2. Stasiun DKL Posisi geografi stasiun DKL 7º 10' 52" Lintang Selatan dan 109º 11' 41" Bujur Timur. Berada pada ketinggian 1170 m di atas permukaan laut, berjarak mendatar 860 m dari Gunung Slamet. 3. Stasiun CKT Berjarak mendatar 670 m dari Gunung Slamet. Berada pada ketinggian 1310 m di atas permukaan laut, Posisi geografi stasiun CKT 7º 13' 08" Lintang Selatan dan 109º 16' 14" Bujur Timur. Pada pengolahan data untuk menentukan spektral, data yang digunakan adalah seluruh rekaman (termasuk coda yang ikut terekam). Hal ini menyebabkan hasil spektral yang diperoleh kemungkinan lebih mewakili coda dari pada body wave-nya itu sendiri. Untuk itu perlu dilakukan pemilahan data (coda dan body wave) yang lebih akurat untuk mendapatkan hasil spektral yang lebih bagus. Dalam penentuan kedalaman hiposenter, pengolahan yang dilakukan adalah penentuan kedalaman relatif hiposenter, bukan harga mutlaknya. Akan tetapi hanya untuk mengetahui distribusi penyebaran dari kedalaman hiposenter tersebut.
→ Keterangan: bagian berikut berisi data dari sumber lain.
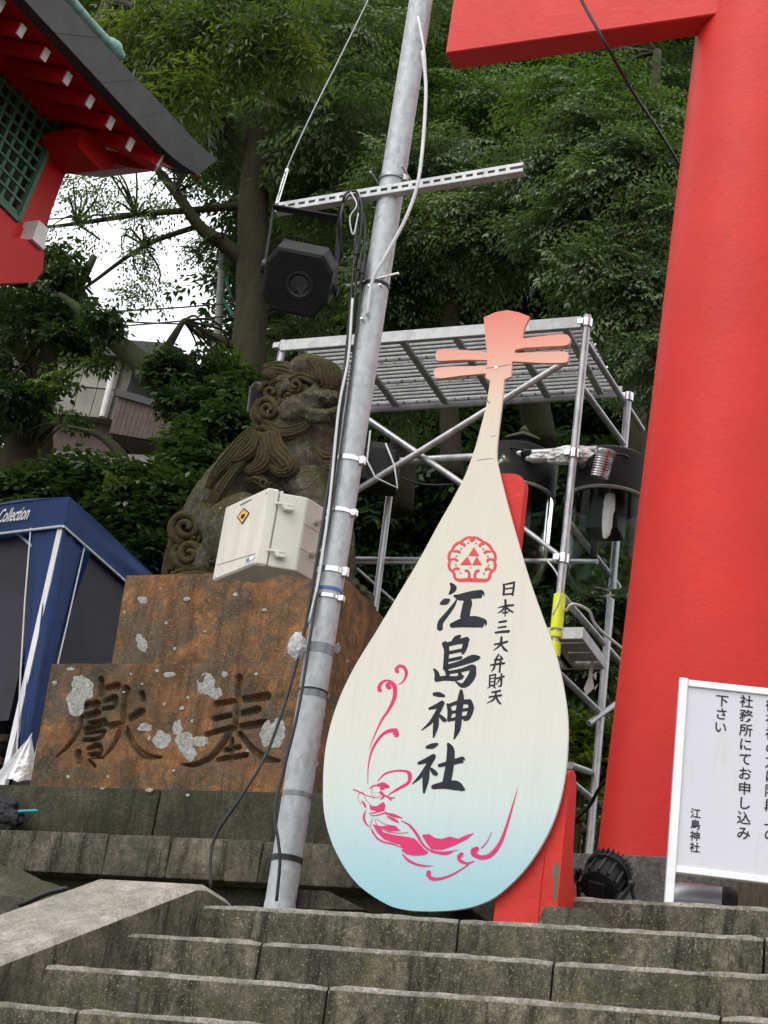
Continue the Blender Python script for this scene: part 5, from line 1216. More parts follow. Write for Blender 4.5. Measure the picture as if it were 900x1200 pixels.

Dari hasil pengolahan data estimasi spektral diperoleh bahwa spektral gempa untuk Gunung Slamet untuk masing-masing stasiun pencatat gempa relatif tidak berubah. Hal ini menunjukkan bahwa pada frekuensi tersebut memang terjadi getaran gempa yang disebabkan oleh sumber Gunung Slamet tersebut yang relatif tetap. Secara umum gempa Gunung Slamet mempunyai frekuensi antara 4,0 Hz sampai dengan 5,8 Hz. Stasiun GUC mempunyai harga spektral yang relatif lebih besar dibandingkan dengan dua stasiun yang lainnya, karena letak stasiun GUC yang relatif lebih dekat dengan Gunung Slamet dibandingkan dengan kedua stasiun lainnya tersebut. Dari hasil perhitungan kedalaman hiposenter diperoleh bahwa adanya semacam pendangkalan sumber gempa, meskipun tidak secara langsung.